Ifa Lethu Patron, Dr Mamphlea Ramphele sums up the importance of recognizing the contribution of individual, creative expression to the collective wellbeing in a statement originally referencing Ifa Lethu’s success so far.  “While the first decade of our democracy correctly focused on redressing imbalances in the material welfare of its citizens, it has become clear that the neglect of the reconstruction and development of the soul has resulted in fractures of our society as evidenced by levels of crime, anger and violence.” Art, in its own way, goes a long way to expressing and overcoming this, and ‘Home And Away’ sheds light on the subject in its own, subjective way.

South African artists on display : Melissa Becker, Victor Gordon, Dumile Feni, Michael Nkolo Maapolo, Fikile Magadlela, Dikobe Wa Mogale (Benedict) Martins, Eric Mbatha, David Mbele, Thamsanqwa (Thami)Mnyele, Hugh Linda Nolutshungu, Nathaniel (Nat) Ntwayakgosi Mokgosi, Motshile Wa Nthodi, Miles Pelo, Mothabeng David Phoshoko, Winston Churchill Masakeng Saoli, Lucky Madlo Sibiya, Vuminkosi Zulu.
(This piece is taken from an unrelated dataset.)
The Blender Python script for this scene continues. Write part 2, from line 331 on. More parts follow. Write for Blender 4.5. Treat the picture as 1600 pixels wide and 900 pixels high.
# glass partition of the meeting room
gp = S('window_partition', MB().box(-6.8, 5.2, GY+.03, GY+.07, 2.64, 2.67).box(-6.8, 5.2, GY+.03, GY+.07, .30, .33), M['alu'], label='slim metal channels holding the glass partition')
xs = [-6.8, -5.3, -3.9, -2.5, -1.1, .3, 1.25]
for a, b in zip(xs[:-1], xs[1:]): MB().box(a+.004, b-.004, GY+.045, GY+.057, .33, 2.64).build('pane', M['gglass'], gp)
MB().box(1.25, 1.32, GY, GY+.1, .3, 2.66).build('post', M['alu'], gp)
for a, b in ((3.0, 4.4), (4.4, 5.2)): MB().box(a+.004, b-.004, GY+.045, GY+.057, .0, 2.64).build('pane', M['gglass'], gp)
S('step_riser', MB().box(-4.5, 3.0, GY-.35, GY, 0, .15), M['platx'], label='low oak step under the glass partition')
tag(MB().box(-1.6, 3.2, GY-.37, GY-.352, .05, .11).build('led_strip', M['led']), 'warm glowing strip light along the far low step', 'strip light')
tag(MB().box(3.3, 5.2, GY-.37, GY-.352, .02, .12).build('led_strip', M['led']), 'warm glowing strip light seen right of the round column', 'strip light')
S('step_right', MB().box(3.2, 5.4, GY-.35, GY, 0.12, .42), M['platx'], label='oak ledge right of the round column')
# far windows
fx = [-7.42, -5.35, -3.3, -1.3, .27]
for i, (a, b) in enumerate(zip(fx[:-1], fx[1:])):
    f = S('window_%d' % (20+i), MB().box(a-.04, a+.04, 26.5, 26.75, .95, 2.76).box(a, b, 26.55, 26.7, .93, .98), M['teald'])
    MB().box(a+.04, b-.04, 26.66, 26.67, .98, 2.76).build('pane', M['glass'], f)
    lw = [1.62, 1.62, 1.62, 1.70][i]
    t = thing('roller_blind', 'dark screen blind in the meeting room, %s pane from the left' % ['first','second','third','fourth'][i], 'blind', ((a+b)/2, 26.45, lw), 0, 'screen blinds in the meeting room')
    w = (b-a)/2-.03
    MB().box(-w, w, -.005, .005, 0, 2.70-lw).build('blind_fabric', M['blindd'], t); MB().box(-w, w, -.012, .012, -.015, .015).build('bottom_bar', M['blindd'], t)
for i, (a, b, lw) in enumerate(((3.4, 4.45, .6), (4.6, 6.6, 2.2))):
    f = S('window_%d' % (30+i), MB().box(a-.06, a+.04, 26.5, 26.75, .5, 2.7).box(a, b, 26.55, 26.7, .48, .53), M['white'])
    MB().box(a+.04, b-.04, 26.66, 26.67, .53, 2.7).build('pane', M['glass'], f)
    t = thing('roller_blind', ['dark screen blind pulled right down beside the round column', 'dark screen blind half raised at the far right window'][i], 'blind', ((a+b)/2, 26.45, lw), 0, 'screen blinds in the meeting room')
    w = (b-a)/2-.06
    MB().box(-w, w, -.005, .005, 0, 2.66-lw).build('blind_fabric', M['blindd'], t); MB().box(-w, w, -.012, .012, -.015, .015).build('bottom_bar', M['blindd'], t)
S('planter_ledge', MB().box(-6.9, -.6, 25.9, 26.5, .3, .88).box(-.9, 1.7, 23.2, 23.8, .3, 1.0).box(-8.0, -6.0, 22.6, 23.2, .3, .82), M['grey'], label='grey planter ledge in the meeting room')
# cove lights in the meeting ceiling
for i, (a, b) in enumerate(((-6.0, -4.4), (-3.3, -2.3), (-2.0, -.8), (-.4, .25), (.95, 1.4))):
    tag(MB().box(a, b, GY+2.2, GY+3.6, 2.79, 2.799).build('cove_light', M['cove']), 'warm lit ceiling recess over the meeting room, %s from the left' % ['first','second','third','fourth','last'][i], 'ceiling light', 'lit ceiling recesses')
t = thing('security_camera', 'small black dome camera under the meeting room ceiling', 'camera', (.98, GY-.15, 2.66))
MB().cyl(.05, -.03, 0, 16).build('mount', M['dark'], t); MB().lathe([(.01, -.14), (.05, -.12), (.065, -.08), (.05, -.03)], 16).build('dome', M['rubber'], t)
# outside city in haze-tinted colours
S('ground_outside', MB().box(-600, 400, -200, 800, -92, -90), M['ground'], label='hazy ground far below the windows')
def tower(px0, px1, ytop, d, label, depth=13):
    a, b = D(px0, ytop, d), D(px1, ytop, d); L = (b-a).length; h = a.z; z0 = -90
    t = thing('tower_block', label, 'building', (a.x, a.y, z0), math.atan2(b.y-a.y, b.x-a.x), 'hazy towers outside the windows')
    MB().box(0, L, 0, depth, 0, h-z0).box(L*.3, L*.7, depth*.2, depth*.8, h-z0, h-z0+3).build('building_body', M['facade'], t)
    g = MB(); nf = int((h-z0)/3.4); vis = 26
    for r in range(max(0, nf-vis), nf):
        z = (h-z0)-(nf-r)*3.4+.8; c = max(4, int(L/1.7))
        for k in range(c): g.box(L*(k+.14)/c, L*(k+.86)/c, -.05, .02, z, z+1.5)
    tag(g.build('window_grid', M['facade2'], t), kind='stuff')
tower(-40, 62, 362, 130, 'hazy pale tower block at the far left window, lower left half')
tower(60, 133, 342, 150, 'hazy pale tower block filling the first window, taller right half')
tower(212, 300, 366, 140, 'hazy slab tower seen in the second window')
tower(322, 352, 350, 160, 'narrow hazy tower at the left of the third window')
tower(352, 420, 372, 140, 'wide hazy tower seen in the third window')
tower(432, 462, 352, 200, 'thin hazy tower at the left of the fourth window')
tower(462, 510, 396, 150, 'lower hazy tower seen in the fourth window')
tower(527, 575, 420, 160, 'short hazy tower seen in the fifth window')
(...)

The exhibition runs till 30th January 2011
@ Iziko Michaelis Collection
The Old Townhouse
On Greenmarket Square

1 Comment On "Art on the move – Home and Away"

  1. Premesh Lalu
    February 24th, 2011

    This exhibition was sponsored in part by the University of the Western Cape and the Robben Island-UWC-Mayibuye Centre. This deserves mentioning, especially given the bold initiatives undertaken by these institutions to produce exhibitions against the expectations of apartheid’s social engineers and the stereotypes of South Africans towards so-called historically black universities (especially in Cape Town).